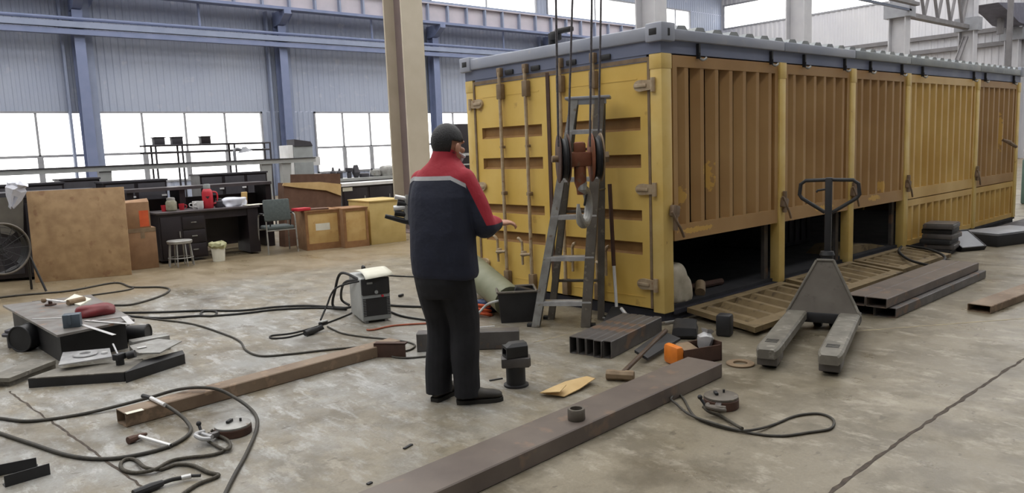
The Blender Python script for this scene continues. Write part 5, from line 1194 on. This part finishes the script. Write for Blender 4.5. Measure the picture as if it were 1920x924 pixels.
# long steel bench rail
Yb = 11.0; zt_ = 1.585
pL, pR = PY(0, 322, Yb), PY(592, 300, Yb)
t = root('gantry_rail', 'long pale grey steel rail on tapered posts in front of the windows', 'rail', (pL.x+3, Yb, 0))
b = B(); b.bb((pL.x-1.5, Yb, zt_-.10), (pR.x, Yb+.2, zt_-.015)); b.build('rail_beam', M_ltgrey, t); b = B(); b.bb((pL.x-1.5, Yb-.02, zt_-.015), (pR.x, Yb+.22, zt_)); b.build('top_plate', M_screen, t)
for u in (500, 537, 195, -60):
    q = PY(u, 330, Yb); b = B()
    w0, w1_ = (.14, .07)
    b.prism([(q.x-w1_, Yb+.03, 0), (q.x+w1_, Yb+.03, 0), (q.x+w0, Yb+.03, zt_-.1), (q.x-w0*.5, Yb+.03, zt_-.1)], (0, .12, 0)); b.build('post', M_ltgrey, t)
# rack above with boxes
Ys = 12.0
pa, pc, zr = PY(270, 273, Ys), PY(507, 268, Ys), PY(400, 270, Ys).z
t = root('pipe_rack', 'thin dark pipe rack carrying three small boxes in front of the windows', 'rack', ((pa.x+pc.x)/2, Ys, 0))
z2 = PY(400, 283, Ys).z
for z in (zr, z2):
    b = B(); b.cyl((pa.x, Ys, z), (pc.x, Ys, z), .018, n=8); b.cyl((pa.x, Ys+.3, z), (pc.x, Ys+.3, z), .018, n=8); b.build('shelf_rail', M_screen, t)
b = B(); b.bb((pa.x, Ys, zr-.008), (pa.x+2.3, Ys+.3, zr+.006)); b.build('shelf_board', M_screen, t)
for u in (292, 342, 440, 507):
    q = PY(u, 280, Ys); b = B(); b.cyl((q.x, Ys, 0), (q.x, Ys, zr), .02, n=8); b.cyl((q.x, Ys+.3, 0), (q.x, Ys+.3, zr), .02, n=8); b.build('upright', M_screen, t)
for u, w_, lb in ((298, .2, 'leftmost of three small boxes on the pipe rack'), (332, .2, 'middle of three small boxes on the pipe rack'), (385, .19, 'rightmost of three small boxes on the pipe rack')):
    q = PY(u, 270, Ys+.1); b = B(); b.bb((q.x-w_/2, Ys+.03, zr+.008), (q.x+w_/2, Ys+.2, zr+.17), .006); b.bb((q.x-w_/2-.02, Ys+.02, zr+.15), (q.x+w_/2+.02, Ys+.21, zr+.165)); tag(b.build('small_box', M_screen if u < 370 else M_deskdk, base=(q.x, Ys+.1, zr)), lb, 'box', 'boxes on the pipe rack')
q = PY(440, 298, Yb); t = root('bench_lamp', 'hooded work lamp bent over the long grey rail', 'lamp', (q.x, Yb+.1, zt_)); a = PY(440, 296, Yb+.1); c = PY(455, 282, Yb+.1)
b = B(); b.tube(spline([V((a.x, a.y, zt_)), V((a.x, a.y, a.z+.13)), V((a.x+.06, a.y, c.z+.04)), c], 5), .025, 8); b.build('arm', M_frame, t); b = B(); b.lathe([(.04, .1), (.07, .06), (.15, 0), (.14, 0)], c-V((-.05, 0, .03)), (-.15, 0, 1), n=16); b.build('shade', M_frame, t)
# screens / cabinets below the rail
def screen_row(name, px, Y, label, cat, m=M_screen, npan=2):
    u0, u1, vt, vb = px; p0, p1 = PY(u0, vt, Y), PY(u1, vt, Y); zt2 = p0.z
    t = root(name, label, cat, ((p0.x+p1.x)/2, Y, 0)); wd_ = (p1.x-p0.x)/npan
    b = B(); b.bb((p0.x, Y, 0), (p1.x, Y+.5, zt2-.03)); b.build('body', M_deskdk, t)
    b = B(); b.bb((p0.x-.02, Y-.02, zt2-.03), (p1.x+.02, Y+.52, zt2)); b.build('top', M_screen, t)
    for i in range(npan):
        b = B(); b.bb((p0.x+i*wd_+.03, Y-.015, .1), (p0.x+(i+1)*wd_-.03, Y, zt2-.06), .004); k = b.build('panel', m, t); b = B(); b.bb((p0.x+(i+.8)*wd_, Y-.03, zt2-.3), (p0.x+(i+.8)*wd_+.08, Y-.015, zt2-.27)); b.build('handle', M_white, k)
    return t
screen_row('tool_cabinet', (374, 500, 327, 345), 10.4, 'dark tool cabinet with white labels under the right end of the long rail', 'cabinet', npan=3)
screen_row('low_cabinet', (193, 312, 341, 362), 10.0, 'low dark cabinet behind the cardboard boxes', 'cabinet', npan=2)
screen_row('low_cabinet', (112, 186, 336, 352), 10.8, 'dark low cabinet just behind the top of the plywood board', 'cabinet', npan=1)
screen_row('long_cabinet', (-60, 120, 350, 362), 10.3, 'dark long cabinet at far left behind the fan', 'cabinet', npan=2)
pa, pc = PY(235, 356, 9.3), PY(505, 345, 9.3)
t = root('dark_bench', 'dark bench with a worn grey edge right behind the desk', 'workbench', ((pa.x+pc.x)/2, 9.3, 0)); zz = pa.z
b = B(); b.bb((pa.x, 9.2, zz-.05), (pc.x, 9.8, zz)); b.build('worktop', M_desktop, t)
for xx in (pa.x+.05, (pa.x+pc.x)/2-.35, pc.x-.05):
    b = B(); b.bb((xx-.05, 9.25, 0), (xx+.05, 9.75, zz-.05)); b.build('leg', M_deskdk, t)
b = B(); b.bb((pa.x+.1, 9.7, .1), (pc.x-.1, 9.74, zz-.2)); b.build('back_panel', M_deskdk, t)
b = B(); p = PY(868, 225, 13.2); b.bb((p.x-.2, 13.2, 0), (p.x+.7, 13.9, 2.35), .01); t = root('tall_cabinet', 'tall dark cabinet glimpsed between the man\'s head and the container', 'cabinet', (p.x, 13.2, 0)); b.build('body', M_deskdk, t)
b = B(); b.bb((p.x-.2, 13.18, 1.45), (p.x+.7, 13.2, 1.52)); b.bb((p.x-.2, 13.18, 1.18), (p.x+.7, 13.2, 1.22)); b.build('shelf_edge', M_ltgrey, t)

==

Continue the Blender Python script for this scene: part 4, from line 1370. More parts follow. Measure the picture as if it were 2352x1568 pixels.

**What is expected:**
Out of the preceding entries, pull every line containing the string "picture".

**Final answer:**
The Blender Python script for this scene continues. Write part 5, from line 1194 on. This part finishes the script. Write for Blender 4.5. Measure the picture as if it were 1920x924 pixels.
Continue the Blender Python script for this scene: part 4, from line 1370. More parts follow. Measure the picture as if it were 2352x1568 pixels.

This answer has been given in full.